→ **Goal**
The lines beneath this instruction, from the first through the one containing "scene.view_settings.view_transform='Standard'", must be transcribed exactly; no other line belongs in the output.

[Source records]
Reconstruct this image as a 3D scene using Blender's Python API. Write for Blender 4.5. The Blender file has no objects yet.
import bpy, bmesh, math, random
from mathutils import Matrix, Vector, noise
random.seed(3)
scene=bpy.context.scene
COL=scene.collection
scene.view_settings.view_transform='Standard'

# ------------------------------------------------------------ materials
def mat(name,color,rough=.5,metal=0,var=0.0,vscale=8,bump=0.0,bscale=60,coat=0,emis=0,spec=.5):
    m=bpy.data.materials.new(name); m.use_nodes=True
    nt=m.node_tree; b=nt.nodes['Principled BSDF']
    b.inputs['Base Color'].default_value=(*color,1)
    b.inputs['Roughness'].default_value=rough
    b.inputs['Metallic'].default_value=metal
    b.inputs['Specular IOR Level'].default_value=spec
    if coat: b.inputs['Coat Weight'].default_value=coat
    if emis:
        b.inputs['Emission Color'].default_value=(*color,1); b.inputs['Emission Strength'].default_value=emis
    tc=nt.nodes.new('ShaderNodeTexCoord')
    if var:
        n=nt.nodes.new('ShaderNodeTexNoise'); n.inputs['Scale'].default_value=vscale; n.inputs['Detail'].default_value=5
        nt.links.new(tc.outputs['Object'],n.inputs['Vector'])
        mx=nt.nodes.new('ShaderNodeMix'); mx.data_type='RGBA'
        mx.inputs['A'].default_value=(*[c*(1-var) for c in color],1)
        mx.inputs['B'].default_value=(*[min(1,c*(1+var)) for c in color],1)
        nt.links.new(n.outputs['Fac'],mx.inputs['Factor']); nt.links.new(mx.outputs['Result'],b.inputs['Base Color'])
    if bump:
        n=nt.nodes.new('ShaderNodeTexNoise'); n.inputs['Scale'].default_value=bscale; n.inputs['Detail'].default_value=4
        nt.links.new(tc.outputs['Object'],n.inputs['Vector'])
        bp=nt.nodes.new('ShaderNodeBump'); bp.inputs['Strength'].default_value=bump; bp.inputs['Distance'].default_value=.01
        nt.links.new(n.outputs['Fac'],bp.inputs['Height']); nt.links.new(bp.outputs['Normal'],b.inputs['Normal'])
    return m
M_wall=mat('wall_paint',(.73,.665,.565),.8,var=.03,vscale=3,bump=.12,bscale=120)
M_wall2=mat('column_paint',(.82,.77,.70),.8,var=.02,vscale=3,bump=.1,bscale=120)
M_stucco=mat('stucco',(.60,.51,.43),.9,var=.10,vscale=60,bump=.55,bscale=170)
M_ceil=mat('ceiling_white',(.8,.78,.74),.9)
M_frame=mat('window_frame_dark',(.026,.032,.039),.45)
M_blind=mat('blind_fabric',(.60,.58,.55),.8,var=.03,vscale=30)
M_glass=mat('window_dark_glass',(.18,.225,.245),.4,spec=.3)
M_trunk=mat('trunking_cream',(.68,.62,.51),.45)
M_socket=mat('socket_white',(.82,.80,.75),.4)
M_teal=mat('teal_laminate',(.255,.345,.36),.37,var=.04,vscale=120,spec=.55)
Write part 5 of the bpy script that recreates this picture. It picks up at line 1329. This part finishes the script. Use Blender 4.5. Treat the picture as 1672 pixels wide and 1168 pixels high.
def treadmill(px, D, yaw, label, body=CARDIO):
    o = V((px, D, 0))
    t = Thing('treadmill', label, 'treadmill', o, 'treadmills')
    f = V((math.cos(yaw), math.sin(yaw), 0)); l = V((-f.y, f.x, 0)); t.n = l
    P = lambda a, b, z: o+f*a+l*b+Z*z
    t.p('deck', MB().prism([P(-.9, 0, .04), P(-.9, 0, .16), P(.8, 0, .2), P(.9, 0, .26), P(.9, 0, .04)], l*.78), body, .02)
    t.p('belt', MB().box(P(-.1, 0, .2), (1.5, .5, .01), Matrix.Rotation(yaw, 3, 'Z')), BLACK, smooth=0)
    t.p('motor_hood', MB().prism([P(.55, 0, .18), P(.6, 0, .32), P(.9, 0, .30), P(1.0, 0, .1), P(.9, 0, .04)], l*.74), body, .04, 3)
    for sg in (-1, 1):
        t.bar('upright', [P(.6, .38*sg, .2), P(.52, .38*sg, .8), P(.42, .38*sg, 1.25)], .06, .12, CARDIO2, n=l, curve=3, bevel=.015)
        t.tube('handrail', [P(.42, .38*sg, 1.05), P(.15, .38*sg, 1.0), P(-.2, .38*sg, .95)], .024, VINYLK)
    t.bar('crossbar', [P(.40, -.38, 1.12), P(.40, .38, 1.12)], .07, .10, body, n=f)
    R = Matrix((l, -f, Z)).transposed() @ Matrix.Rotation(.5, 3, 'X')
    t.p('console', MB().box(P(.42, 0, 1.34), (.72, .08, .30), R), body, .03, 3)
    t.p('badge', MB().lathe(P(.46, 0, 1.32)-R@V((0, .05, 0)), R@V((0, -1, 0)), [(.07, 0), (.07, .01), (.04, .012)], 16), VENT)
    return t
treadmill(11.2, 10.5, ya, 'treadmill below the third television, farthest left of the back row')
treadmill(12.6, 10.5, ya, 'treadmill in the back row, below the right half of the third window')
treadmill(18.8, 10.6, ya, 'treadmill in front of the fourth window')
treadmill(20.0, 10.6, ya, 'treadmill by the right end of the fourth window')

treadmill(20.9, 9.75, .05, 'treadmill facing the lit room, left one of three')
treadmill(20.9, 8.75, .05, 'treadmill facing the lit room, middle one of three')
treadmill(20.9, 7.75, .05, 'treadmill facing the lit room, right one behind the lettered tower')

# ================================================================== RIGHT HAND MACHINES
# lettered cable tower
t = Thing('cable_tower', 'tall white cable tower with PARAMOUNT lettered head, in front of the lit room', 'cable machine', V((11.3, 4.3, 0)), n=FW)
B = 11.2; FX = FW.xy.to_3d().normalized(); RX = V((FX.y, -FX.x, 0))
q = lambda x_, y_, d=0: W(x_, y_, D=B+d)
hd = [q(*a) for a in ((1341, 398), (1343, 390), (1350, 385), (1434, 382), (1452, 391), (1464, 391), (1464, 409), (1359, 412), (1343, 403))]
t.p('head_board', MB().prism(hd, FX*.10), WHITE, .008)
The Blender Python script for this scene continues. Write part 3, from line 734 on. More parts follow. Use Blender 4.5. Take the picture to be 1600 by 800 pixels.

→ **Written solution**
Reconstruct this image as a 3D scene using Blender's Python API. Write for Blender 4.5. The Blender file has no objects yet.
import bpy, bmesh, math, random
from mathutils import Matrix, Vector, noise
random.seed(3)
scene=bpy.context.scene
COL=scene.collection
scene.view_settings.view_transform='Standard'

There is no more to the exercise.